Saturday, November 5, 2011

One Hundred Things My Mother Taught Me A Million Times – Chapter 78

#78 – “Never throw anything away. You never know when you might need it.”

Despite the above mom-maxim, she wasn’t a hoarder. I am sure of this because we could walk through our house without standing on garbage and we slept in beds.  Until I watched a few episodes of the TV series Hoarders I thought that a hoarder was someone (mom) who kept 3 rubber bands on their wrist, a small pile of twisty ties in a drawer, 10 empty (clean) milk jugs on the back porch, and a 2-foot pile of Dallas Morning News and New York Times on the bedroom floor.  Apparently mom was an amateur hoarder.

As it turns out, my first real experience with hoarding was when a friend told me about a house they were buying that was so full of stuff that when they went to look at the house they could barely walk through it. She said that there were only small trails throughout the house. I couldn’t quite picture what she was describing and thought that she must surely be exaggerating. Then I, along with millions of other mesmerized Americans, watched Hoarders. It is not just the stunning visual of homes stacked to the ceiling with stuff, and people living in unbelievably unlivable conditions that make it all so intriguing, but also the impact on the people and families involved:  isolation, shame, anger, fear, sorrow, families torn apart by a seemingly uncontrollable need to keep things. Click on Read More Below...

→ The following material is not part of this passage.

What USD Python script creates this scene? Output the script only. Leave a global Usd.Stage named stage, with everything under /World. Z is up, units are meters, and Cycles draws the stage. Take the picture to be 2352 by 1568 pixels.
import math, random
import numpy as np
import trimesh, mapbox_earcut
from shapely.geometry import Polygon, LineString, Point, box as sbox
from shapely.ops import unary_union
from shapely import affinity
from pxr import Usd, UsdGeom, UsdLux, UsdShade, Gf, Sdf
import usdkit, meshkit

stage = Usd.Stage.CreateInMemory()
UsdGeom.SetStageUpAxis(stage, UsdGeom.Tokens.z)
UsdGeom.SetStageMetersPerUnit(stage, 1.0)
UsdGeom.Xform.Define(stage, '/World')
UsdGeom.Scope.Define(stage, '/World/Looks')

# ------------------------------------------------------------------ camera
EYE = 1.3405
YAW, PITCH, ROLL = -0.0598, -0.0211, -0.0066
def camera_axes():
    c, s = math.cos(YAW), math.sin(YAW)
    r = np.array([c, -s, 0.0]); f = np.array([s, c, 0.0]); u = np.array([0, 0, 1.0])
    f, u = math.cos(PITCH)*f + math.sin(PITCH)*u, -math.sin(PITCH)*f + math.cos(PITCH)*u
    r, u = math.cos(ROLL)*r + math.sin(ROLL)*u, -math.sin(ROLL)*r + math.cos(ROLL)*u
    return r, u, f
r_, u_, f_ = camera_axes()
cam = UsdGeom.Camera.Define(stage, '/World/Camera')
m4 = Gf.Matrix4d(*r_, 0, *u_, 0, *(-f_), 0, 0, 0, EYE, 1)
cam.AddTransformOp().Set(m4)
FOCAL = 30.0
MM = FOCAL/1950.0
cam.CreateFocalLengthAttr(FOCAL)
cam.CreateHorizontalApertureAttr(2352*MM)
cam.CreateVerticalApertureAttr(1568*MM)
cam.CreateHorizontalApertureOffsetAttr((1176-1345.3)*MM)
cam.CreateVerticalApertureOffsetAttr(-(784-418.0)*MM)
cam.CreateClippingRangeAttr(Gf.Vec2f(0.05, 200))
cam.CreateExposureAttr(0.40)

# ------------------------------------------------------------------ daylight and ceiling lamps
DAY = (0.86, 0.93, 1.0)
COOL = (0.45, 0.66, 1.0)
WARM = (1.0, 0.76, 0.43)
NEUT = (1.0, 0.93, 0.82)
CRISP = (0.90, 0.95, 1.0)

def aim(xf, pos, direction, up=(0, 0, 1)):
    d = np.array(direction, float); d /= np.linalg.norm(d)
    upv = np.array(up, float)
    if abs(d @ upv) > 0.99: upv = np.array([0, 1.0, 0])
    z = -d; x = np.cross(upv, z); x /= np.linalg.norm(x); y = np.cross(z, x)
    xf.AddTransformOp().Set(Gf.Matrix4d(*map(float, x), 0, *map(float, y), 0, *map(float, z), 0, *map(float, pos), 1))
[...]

But, on the other hand, there is the issue of wastefulness. Every time I buy foodstuff and then toss the container in which it was packaged, I feel a tinge of guilt, as I should. Then I pledge to keep and use those containers, until one day I open the kitchen cabinet and too many kept containers come flying out onto the floor and me. So I guiltily toss the most inferior of them and start over.

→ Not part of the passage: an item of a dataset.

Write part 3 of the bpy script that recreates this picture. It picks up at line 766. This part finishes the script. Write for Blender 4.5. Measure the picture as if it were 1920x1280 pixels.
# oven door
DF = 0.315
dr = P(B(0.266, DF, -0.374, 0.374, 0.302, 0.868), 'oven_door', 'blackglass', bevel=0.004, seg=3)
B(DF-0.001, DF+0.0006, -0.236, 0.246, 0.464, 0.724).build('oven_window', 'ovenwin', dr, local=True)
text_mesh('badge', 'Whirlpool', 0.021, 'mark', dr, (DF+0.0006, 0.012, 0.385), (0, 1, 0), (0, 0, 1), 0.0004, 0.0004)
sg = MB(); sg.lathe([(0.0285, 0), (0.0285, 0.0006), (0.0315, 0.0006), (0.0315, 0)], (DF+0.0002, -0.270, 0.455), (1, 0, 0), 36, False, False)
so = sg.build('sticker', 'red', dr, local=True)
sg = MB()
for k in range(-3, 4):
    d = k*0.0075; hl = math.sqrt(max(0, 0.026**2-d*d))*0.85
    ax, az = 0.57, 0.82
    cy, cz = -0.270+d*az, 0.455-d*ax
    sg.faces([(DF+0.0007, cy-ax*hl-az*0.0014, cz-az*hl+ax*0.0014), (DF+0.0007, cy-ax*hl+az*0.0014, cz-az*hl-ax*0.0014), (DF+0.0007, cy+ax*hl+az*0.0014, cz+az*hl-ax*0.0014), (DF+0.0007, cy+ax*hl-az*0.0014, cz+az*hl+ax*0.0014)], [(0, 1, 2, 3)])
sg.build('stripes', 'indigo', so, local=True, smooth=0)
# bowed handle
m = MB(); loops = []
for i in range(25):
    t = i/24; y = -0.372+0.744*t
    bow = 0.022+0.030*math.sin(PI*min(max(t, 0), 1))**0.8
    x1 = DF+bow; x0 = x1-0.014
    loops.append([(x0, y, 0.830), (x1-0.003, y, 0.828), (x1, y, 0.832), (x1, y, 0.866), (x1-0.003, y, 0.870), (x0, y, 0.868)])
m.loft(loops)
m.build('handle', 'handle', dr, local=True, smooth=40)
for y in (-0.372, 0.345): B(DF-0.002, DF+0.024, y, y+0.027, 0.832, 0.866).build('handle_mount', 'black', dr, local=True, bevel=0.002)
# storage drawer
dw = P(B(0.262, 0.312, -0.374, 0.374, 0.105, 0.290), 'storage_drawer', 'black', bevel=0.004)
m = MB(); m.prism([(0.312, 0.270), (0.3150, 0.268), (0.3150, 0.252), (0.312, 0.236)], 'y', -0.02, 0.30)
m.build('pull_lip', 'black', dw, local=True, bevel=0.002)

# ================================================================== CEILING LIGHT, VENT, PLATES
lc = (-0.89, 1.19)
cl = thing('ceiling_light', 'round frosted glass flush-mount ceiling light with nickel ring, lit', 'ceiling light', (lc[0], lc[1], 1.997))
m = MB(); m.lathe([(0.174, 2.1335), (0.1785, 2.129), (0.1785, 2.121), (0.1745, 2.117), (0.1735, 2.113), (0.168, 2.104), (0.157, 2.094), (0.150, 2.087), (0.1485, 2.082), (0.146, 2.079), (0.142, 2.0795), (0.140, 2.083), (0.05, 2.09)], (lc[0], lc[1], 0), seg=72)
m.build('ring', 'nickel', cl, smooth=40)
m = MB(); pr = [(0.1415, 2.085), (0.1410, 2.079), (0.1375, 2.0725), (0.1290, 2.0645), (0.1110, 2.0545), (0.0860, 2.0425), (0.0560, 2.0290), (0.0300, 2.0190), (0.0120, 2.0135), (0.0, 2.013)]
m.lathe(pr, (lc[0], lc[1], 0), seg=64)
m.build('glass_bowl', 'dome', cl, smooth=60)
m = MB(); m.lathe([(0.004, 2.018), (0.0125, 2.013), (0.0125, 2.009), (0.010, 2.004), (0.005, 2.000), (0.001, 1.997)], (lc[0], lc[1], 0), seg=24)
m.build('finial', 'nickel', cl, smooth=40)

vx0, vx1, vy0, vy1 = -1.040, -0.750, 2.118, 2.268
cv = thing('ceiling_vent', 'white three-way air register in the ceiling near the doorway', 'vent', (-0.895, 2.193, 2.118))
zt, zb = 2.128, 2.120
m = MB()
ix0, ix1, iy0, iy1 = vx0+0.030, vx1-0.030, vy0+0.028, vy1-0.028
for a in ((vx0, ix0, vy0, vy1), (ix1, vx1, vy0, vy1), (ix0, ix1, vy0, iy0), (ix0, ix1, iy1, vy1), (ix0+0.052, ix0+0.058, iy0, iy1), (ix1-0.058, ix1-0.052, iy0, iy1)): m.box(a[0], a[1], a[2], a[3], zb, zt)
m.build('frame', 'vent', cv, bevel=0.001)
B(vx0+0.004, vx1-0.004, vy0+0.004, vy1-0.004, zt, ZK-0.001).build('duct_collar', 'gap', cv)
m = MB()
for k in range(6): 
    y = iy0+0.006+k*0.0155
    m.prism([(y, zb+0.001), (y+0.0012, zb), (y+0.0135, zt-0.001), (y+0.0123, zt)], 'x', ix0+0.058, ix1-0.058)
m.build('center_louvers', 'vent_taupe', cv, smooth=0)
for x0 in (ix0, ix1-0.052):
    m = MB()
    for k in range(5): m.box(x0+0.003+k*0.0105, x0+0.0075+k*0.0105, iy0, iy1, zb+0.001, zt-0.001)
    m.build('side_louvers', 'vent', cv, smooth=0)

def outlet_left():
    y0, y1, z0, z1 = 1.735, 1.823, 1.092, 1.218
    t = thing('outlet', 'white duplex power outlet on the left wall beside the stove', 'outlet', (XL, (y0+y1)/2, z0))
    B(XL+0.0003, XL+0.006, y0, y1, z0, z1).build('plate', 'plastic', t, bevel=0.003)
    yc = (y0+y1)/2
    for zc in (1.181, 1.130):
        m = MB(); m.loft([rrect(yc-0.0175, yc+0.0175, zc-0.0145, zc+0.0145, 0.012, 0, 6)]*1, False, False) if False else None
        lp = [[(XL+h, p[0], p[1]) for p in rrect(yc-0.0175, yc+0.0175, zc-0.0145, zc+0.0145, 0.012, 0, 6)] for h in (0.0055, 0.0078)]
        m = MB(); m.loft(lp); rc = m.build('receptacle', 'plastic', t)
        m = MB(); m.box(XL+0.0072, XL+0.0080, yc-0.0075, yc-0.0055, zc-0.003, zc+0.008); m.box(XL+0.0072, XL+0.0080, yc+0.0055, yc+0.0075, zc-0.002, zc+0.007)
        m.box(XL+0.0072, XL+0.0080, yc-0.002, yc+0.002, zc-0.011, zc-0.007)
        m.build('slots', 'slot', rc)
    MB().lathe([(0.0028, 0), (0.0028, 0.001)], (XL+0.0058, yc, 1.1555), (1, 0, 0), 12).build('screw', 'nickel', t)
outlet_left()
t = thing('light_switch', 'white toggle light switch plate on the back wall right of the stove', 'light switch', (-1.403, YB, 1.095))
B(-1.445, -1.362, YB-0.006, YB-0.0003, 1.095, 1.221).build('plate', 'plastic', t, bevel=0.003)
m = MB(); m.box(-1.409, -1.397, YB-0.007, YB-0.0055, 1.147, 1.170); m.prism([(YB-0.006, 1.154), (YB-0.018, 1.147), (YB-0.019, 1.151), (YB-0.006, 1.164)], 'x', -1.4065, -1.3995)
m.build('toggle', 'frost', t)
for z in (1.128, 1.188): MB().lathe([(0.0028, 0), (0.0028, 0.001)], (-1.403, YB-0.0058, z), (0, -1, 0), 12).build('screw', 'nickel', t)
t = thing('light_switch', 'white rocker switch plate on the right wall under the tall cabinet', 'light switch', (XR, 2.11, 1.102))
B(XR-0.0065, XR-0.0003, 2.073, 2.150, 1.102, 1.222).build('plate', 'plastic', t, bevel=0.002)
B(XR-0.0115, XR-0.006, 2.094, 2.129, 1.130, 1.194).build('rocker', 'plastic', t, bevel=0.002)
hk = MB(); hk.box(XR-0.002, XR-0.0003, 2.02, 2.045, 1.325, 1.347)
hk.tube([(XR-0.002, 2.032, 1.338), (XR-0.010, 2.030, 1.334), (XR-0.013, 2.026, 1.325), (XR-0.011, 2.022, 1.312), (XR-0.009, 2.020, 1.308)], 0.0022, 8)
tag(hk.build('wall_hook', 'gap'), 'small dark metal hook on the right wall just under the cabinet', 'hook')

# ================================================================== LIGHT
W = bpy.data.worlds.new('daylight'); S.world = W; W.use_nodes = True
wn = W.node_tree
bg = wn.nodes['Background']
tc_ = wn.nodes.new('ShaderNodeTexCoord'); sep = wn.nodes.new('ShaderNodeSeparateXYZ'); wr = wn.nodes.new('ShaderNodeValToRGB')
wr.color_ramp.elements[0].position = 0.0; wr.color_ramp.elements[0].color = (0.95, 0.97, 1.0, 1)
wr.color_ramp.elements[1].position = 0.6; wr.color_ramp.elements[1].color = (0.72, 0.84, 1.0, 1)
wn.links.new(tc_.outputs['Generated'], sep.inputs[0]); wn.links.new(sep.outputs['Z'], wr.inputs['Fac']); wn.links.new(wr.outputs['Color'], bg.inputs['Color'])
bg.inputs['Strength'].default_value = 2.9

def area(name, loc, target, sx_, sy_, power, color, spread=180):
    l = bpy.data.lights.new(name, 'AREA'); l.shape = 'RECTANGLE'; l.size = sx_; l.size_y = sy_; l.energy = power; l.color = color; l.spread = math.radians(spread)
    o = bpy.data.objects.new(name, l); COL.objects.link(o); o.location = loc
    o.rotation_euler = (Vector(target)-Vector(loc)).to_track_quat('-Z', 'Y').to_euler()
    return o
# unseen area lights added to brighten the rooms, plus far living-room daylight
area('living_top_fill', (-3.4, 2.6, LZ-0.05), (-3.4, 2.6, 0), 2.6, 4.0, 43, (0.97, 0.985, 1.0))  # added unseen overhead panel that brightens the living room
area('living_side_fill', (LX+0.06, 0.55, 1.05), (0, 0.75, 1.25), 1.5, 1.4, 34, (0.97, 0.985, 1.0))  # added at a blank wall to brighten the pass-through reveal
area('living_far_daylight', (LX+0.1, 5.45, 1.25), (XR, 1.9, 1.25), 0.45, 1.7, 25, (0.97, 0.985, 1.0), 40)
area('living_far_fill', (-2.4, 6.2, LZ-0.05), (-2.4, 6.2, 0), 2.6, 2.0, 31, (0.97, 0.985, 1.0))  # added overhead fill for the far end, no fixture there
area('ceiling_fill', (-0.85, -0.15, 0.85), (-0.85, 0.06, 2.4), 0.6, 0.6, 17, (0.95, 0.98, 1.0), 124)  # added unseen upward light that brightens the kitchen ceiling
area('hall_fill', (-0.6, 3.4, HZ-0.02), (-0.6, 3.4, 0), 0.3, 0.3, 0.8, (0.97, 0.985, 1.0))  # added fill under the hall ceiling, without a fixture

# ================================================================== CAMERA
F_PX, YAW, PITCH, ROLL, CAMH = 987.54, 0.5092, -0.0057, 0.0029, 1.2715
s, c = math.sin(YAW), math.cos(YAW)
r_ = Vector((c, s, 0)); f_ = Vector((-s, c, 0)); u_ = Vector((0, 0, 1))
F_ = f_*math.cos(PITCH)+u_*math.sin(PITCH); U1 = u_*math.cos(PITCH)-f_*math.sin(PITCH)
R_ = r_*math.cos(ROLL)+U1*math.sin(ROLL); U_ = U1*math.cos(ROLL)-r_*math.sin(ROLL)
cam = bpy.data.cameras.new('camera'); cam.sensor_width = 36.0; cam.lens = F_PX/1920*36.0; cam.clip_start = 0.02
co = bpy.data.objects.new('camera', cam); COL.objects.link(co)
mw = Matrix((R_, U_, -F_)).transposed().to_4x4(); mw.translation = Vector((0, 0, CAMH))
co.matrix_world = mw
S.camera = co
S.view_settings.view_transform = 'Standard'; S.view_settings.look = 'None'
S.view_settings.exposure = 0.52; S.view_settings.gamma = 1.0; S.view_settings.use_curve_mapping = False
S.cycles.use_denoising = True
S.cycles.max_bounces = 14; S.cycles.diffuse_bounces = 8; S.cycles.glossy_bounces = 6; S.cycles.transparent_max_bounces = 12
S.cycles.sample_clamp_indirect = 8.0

Of course it‘s not just food containers, it is hangars, giftwrap, clothes, dry cleaning bags, single socks.  The list is endless. But this is just one of many conundrums I don’t seem to have time or resolve to solve.

Then there’s the absolute of needing something the day after you throw it away. I’ll hang onto some superfluous piece of something, let’s say a thimble, for 20 years and never use it. Then the day after in the fit of cleaning, I finally give up and toss it, my hubby will walk in and say, “Do you have a thimble?” I swear that’s how the gods tinker with us.

So, I’m not sure that the first half of mom’s #78 is true, “never throw anything away,” but I am absolutely certain that the second half, “you never know when you’ll need it,” is.